What I call slow and steady growth would be about 7 or 8% increase in spending per year, which is still faster than the overall economy, but not really very impressive and it doesn't generate a lot of excitement. It doesn't generate a lot of demand for new and sweeping applications. It doesn't generate a lot of jobs. When you've got this kind of slow growth, when you've got companies rolling out new products that are incremental gains, what you get is you get a lot of outsourcing.

It's easy to outsource when things are not changing very fast. You're looking to cut costs, you're looking to shift jobs into places where they're cheaper and you can do that because the pace of technological change is not very quick. And that's really where we are at this moment.So think of this -- this period is not a trough in terms of spending, it's a trough in terms of the pace of innovation.

The alternative is what I call "exuberant growth," which is driven by new technologies. And what I mean by "new technologies" is not necessarily web services, but new technologies are things that are quantum leaps beyond what we'd had before. The internet was such a technology. You go back, you see airplanes, you see television and so forth; these are all quantum leaps for exuberant growth.

If we have a new technological breakthrough, what you see is you get fast growth, you get a lot of new jobs. You get the boom we had in the 1990s.

I've made part of my career on making crazy forecasts that turned out to be true. In the middle of the 1990s, I talked about the new economy and I was beaten up by a lot of economists at that point and it turned out to be true. In 2000, I talked about the tech bust and I was beaten up by a lot of people who were in technology who said, "No, it couldn't possibly go bust."

But I'm going to go out on a limb now and make another forecast and say that, over the next five to ten years, that the U.S. will have another technology-driven boom. Like, in many ways, the one that we had in the 1990s. Technological revolutions, they generally come in waves, they don't come with a single big innovation. The internet is one thing, but we're going to get -- we are going to get further big jumps.

But there are two problems here. One problem is that, surprisingly, there's an awful lot of people these days who are uncomfortable with rapid technological change. For example, a lot of executives, corporate executives are kind of burnt out on change. They say, "Well, give me some cost savings. Don't give me big ideas, give me cost savings".

But there's also a lot of discomfort in the electorate, among politicians, among economists, surprisingly, with technological change. You can listen endlessly to what economists say about the economy without hearing a single whisper that what you need is another round of technological change. They talk about the budget deficits, etc., etc., but technology is off their radar screen.
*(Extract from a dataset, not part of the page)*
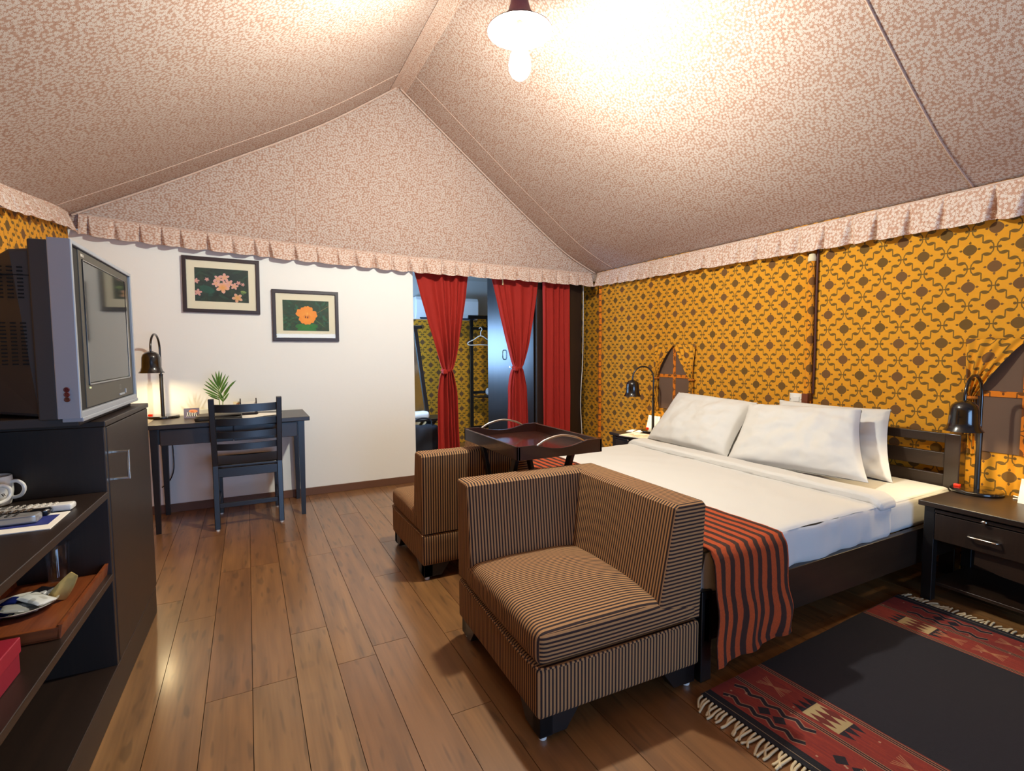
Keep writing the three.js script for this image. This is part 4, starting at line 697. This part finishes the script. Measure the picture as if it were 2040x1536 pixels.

And I'm not going to say very much about this now. I should just say, in the book lists some people, economists that I identify as enemies of growth, including several famous ones like Milton Friedman, Paul Krugman and Greg Mankiw, who's George Bush's chief economist.This is something which is true on the Democrat and Republican side. And if you don't believe me, listen to Kerry and Bush's speeches and see how much they talk about new technology. And the answer is: Very little.

But equally important, when we're looking forward -- and this is where it's possible that I get into trouble here. We are not sure, at this point, I'm not sure, what is going to be the new technology that drives the next boom. It is true, technology is unpredictable.